__PROBLEM REQUIREMENTS__
Within the data that follows, set down exactly the lines from the one containing "part('underbeam', box((bc[0] - .1, YB" through the one containing "dark pool', kind='stuff')", both ends included.
══ SUPPLIED MATERIAL
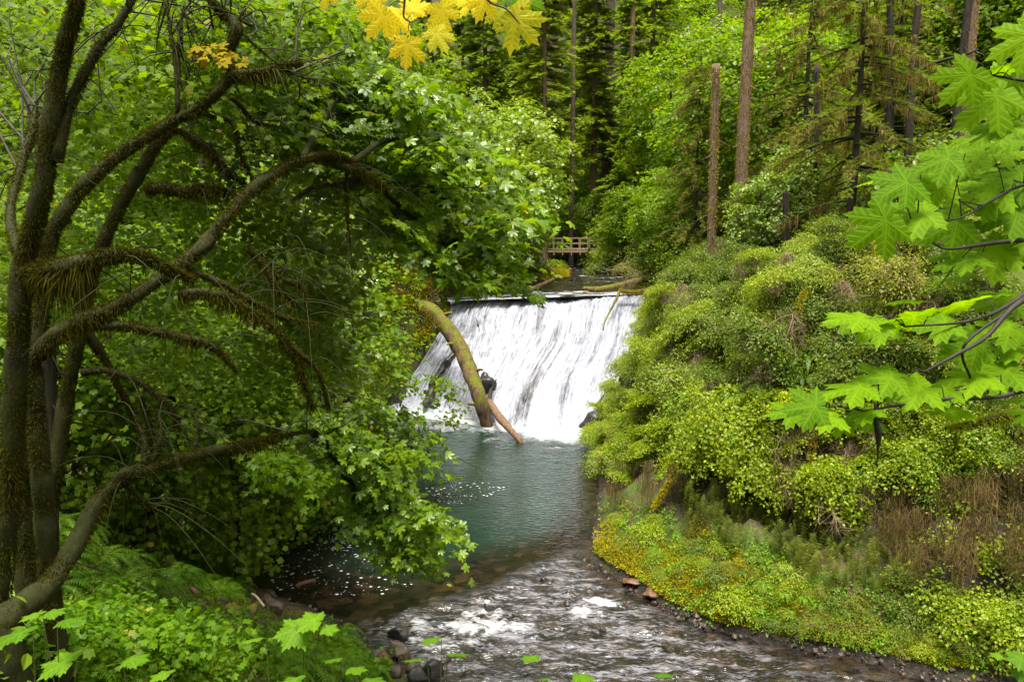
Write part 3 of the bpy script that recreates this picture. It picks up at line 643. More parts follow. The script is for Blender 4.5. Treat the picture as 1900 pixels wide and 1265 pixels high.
c3, d3, VT = logt([P(1082, 535, 60.2), P(1108, 537, 60.0), P(1150, 530, 60.6), P(1215, 513, 62)], [.30, .46, .5, .6], 10, 30, .2, 8)
lb = thing('fallen_log', 'brown mossy log lying across the lip of the fall from the right bank', 'log', c3[10]); part('trunk', VT, M['log_moss'], lb, True); part('moss', moss(c3, d3, 260, .06, .6, .015, 3), M['moss_gold'], lb)
lb = thing('mossy_branch', 'golden mossy branch over the fall lip with a bent limb hanging in the white water', 'branch', P(1152, 540, 57))
b1 = spline([P(1148, 538, 57), P(1172, 542, 57), P(1215, 536, 57.5)], 20); b2 = spline([P(1150, 539, 57), P(1143, 556, 56.2), P(1130, 580, 55), P(1122, 598, 54), P(1119, 613, 53.5)], 20)
part('limb', tube(b1, .13, 8, .3, 3), M['log_moss'], lb, True); part('limb', tube(b2, np.linspace(.11, .04, 20), 7, .4, 4), M['log_moss'], lb, True)
part('moss', moss(b1, .13, 600, .09, 1.2, .014, 3), M['moss_gold'], lb)
mb = MB(); mb.add(*tube(b1, .05, 5))
for k in range(14):
    a = b1[R.integers(0, 8)]; mb.add(*tube(spline([a, a + np.array([R.normal() * .7, R.normal() * .3, .6 + R.random()]), a + np.array([R.normal() * 1.3, R.normal() * .4, 1.2 + 1.3 * R.random()])], 7), np.linspace(.018, .008, 7), 4))
part('limb', mb.get(), M['twig'], lb)
rock('standing_stone', 'tan upright stone beside the plank at the left end of the lip', 985, 520, 16, 'rock_brown', 120, 1.6, loc=P(986, 530, 62.5))
rock('lip_stone', 'brown stone behind the upright tan stone on the river bank', 996, 508, 14, 'rock_brown', 121, .8, loc=P(996, 512, 64))
_, _, VT = logt([P(978, 541, 60.8), P(1000, 531, 62), P(1027, 518, 63.5)], [.38, .4, .3], 8, 14, .15, 5); solo('grey_log', 'pale brown driftwood log pointing up from the left end of the lip', 'log', VT, M['log'], True)
# sticks and logs on the left bank
def stick(name, label, a, b, w, mat, lift=.12):
    A, B = hit1(*a), hit1(*b); A[2] += lift; B[2] += lift; r = w * np.linalg.norm((A + B) / 2 - CAM) / FPX / 2
    mid = (A + B) / 2 + R.normal(size=3) * .05; solo(name, label, 'log' if w > 14 else 'stick', tube(spline([A, mid, B], 16), np.linspace(r, r * .7, 16), 8, .25, int(a[0])), M[mat], True)
stick('stick', 'bare brown stick leaning down the bank above the brown stones', (293, 1026), (368, 1116), 8, 'log', .25)
stick('driftwood', 'pale pinkish driftwood pole lying below the mossy stones', (388, 1172), (450, 1166), 14, 'wood_pale', .1)
stick('old_log', 'dark fallen log on the slope behind the leaning mossy limb', (160, 850), (222, 896), 22, 'bark_moss', .1)
stick('old_log', 'grey rotting log end on the bank above the gravel spit', (362, 882), (420, 915), 24, 'log', .1)
stick('stick', 'thin pale stick among the stones at the fern bank', (468, 1112), (490, 1135), 5, 'wood_pale', .2)

# ------------------------------------------------------------------ footbridge
def box(c, s, rz=0.):
    V = np.array([[x, y, z] for x in (-.5, .5) for y in (-.5, .5) for z in (-.5, .5)]) * np.array(s); ca, sa = math.cos(rz), math.sin(rz)
    V = V @ np.array([[ca, sa, 0], [-sa, ca, 0], [0, 0, 1]]) + np.array(c)
    return V, np.array([[0, 1, 3], [0, 3, 2], [4, 6, 7], [4, 7, 5], [0, 4, 5], [0, 5, 1], [2, 3, 7], [2, 7, 6], [0, 2, 6], [0, 6, 4], [1, 5, 7], [1, 7, 3]])
YB = 80.; bc = P(1046, 463, YB); zd = bc[2]
br = thing('footbridge', 'small wooden footbridge with open railings over the creek above the fall', 'bridge', (bc[0], YB, zd - .4))
W = 11.; x0 = bc[0] - 5.6
mb = MB()
for i in range(44): mb.add(*box((x0 + .125 + i * .25, YB + .75, zd + .03), (.235, 1.6, .06)))
part('deck', mb.get(), M['timber'], br)
for yy, nm in ((YB - .02, 'near'), (YB + 1.5, 'far')):
    part('beam', box((bc[0] - .1, yy, zd - .17), (W, .14, .24)), M['timber'], br)
    part('handrail', box((bc[0] - .1, yy, zd + 1.1), (W, .16, .07)), M['timber'], br)
    part('rail', box((bc[0] - .1, yy, zd + .58), (W, .06, .09)), M['timber'], br)
    for i in range(13): part('post', box((x0 + .2 + i * .88, yy - .12, zd + .33 - .1), (.09, .09, 1.56)), M['timber'], br)
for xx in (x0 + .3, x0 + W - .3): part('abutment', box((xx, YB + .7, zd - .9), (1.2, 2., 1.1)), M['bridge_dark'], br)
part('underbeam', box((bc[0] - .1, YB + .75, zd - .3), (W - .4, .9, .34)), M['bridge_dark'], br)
# foam flecks drifting on the pool
pp = np.vstack([inpix([(440, 930), (560, 885), (640, 900), (760, 1010), (780, 1080), (700, 1105), (520, 1100), (430, 1020)], 620), inpix([(560, 900), (700, 960), (680, 1040), (560, 1010)], 260), inpix([(790, 905), (880, 890), (950, 905), (860, 935), (800, 940)], 170), inpix([(610, 975), (700, 960), (690, 1010), (620, 1020)], 200)])
c = GZ(pp[:, 0], pp[:, 1], .012); k = inpoly(c[:, 0], c[:, 1], WPOLY); c = c[k]; n = len(c)
r = .010 + .04 * R.random(n) ** 3.5; th = np.linspace(0, 2 * np.pi, 7)[:-1]
V = c[:, None] + np.stack([np.cos(th)[None] * r[:, None] * (1.2 + .5 * R.random((n, 6))), np.sin(th)[None] * r[:, None] * (.8 + .4 * R.random((n, 6))), np.zeros((n, 6))], -1)
T = (np.arange(n) * 6)[:, None, None] + np.array([[0, 1, 2], [0, 2, 3], [0, 3, 4], [0, 4, 5]])[None]
tag(ob('foam', mk_mesh('foam', V.reshape(-1, 3), T.reshape(-1, 3), plain('foam', (.32, .33, .35), (.5, .51, .54)))), 'white foam flecks drifting on the dark pool', kind='stuff')

# loose dark stones along the waterline
mb = MB(); base = [rock_mesh(1., 300 + k, .7, .5, 2) for k in range(4)]
for ch, n in ((RIGHT[2:11], 520), (LEFT[5:18], 260)):
    for _ in range(n):
        k = R.integers(len(ch) - 1); p_ = ch[k] + (ch[k + 1] - ch[k]) * R.random() + R.normal(size=2) * .22; r_ = .035 + .10 * R.random() ** 3; V, T = base[R.integers(4)]
        an = R.random() * 6.28; ca, sa = math.cos(an), math.sin(an); W_ = V @ np.array([[ca, sa, 0], [-sa, ca, 0], [0, 0, 1]]) * r_; mb.add(W_ + [p_[0], p_[1], max(ground(p_[0], p_[1]), -.12) + r_ * .25], T)
V, T = mb.get(); tag(ob('pebbles', mk_mesh('pebbles', V, T, M['rock_brown'], False)), 'dark loose stones along the waterline', kind='stuff')

# ------------------------------------------------------------------ the mossy maples on the near left bank
def limb(p, n=None):
    p = np.array(p, float); w3 = P(p[:, 0], p[:, 1], p[:, 2]); dist = np.linalg.norm(w3 - CAM, axis=1); r = p[:, 3] * dist / FPX / 2
    n = n or max(10, int(np.linalg.norm(np.diff(w3, axis=0), axis=1).sum() / .12))
    c = spline(w3, n); rr = spline(np.column_stack([r, r, r]), n)[:, 0]
    rr = rr * (1 - .72 * ss(.8, 1., np.linspace(0, 1, n)) * (p[-1, 1] > -5 and p[-1, 3] < 16)); wob = fbm(c * 1.7, 3, int(p[0, 0])) ; return c + np.outer(wob, [0, .3, .12]) * rr[:, None] * .8, np.maximum(rr, .004)
MOSSN = 0
def mossy_tree(name, label, trunk, limbs, twigs=(), mossd=1., cat='tree', hang=2.6, slim=.66):
    c, r = limb(trunk); r = r * slim; gz = ground(c[0, 0], c[0, 1])
    if c[0, 2] > gz - .1:
        e = np.array([c[0, 0] - .05, c[0, 1], gz - .35]); k = max(3, int((c[0, 2] - e[2]) / .12)); tt = np.linspace(0, 1, k, endpoint=False)[:, None]; c = np.vstack([e * (1 - tt) + c[0] * tt, c]); r = np.r_[np.full(k, r[0]), r]
    root = thing(name, label, cat, c[0], None)
    fl = np.r_[1.3 - .3 * ss(0, .12, np.linspace(0, 1, len(r)))]; r = r * fl
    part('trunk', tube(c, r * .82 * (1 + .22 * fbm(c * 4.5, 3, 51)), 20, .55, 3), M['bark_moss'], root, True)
    mo = MB(); ends = []
    def fur(c, r, k=1.):
        for _ in range(int(len(c) * .22 * k)):           # hanging tufts
            i_ = R.integers(len(c) // 8, len(c)); q = c[i_] + np.array([0, 0, -r[i_] * .7]) + R.normal(size=3) * r[i_] * .3; m = 26; h_ = (.05 + .16 * R.random() ** 2) * min(1.6, .6 + k * .5)
            p0_ = q + R.normal(size=(m, 3)) * [.022, .022, .01]; e = p0_ + np.stack([R.normal(size=m) * .012, R.normal(size=m) * .012, -h_ * (.4 + .6 * R.random(m))], -1); sd = R.normal(size=(m, 3)) * [.004, .004, 0]
            mo.add(np.stack([p0_ - sd, p0_ + sd, e], 1).reshape(-1, 3), np.arange(m * 3).reshape(-1, 3))
        A = (r.mean() * 2 * math.pi); mo.add(*moss(c, r * .84, mossd * (.4 + .6 * k) * 4600 * A, .020 + .013 * k, hang + 2.2 * k, .006, len(ends)))
    fur(c, r, .8); skel = [c]
    for l in limbs:
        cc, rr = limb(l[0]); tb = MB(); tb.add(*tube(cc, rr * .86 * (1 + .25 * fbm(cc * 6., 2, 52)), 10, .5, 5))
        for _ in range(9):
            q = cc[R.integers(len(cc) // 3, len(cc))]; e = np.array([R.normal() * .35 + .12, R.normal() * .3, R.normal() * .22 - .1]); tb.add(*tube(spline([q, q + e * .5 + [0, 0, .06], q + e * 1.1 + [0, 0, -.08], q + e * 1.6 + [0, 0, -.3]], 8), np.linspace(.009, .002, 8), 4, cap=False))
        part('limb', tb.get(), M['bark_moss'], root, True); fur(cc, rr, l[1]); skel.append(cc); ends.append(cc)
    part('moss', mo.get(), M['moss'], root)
    return root, np.vstack(skel)
treeA, skA = mossy_tree('maple_tree', 'tall dark mossy maple trunk at the edge of the view with a heavily moss-hung limb',
    [(-6, 1110, 8.2, 70), (12, 960, 8.2, 60), (24, 800, 8.1, 56), (34, 620, 8., 54), (44, 490, 8., 50), (74, 370, 7.9, 50), (94, 240, 7.9, 44), (116, 100, 7.9, 40), (142, 0, 7.8, 38), (150, -140, 7.8, 32), (175, -300, 7.8, 24)],
    [([(102, 300, 7.9, 26), (128, 200, 8, 18), (178, 95, 8.1, 15), (215, 50, 8.2, 13), (258, -20, 8.3, 10)], .7),
     ([(50, 508, 8., 42), (100, 500, 7.9, 36), (160, 485, 7.9, 28), (210, 474, 8, 22), (265, 478, 8.1, 18), (312, 498, 8.2, 14), (360, 520, 8.3, 10)], 2.4),
     ([(30, 470, 8.3, 16), (20, 380, 8.8, 14), (60, 240, 9.4, 12), (66, 190, 9.6, 10)], .6)])
treeB, skB = mossy_tree('maple_tree', 'mossy maple whose long diagonal limb forks below the small yellow leaf spray',
    [(30, 900, 9.2, 52), (46, 760, 9.2, 44), (66, 640, 9.3, 38), (80, 540, 9.4, 36), (92, 450, 9.5, 36), (135, 370, 9.6, 38), (190, 312, 9.7, 36), (250, 268, 9.8, 32), (320, 225, 9.9, 30), (385, 188, 10., 27), (436, 135, 10.1, 22)],
    [([(430, 140, 10.1, 16), (426, 95, 10.2, 14), (440, 55, 10.2, 22), (430, 35, 10.3, 16), (398, 8, 10.3, 12), (370, -30, 10.4, 10)], 1.4),
     ([(432, 140, 10.1, 18), (470, 136, 10.2, 16), (520, 122, 10.4, 12), (560, 118, 10.6, 8)], 1.4),
     ([(450, 60, 10.2, 6), (480, 90, 10.3, 5), (540, 135, 10.4, 4), (590, 150, 10.6, 3)], .3),
     ([(330, 215, 9.9, 9), (328, 120, 10, 10), (316, 60, 10, 6), (308, -10, 10.1, 5)], .3), ([(326, 110, 10, 6), (335, 50, 10.1, 5), (345, -20, 10.2, 4)], .2)])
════
__OUTPUT OF THE EXERCISE__
part('underbeam', box((bc[0] - .1, YB + .75, zd - .3), (W - .4, .9, .34)), M['bridge_dark'], br)
# foam flecks drifting on the pool
pp = np.vstack([inpix([(440, 930), (560, 885), (640, 900), (760, 1010), (780, 1080), (700, 1105), (520, 1100), (430, 1020)], 620), inpix([(560, 900), (700, 960), (680, 1040), (560, 1010)], 260), inpix([(790, 905), (880, 890), (950, 905), (860, 935), (800, 940)], 170), inpix([(610, 975), (700, 960), (690, 1010), (620, 1020)], 200)])
c = GZ(pp[:, 0], pp[:, 1], .012); k = inpoly(c[:, 0], c[:, 1], WPOLY); c = c[k]; n = len(c)
r = .010 + .04 * R.random(n) ** 3.5; th = np.linspace(0, 2 * np.pi, 7)[:-1]
V = c[:, None] + np.stack([np.cos(th)[None] * r[:, None] * (1.2 + .5 * R.random((n, 6))), np.sin(th)[None] * r[:, None] * (.8 + .4 * R.random((n, 6))), np.zeros((n, 6))], -1)
T = (np.arange(n) * 6)[:, None, None] + np.array([[0, 1, 2], [0, 2, 3], [0, 3, 4], [0, 4, 5]])[None]
tag(ob('foam', mk_mesh('foam', V.reshape(-1, 3), T.reshape(-1, 3), plain('foam', (.32, .33, .35), (.5, .51, .54)))), 'white foam flecks drifting on the dark pool', kind='stuff')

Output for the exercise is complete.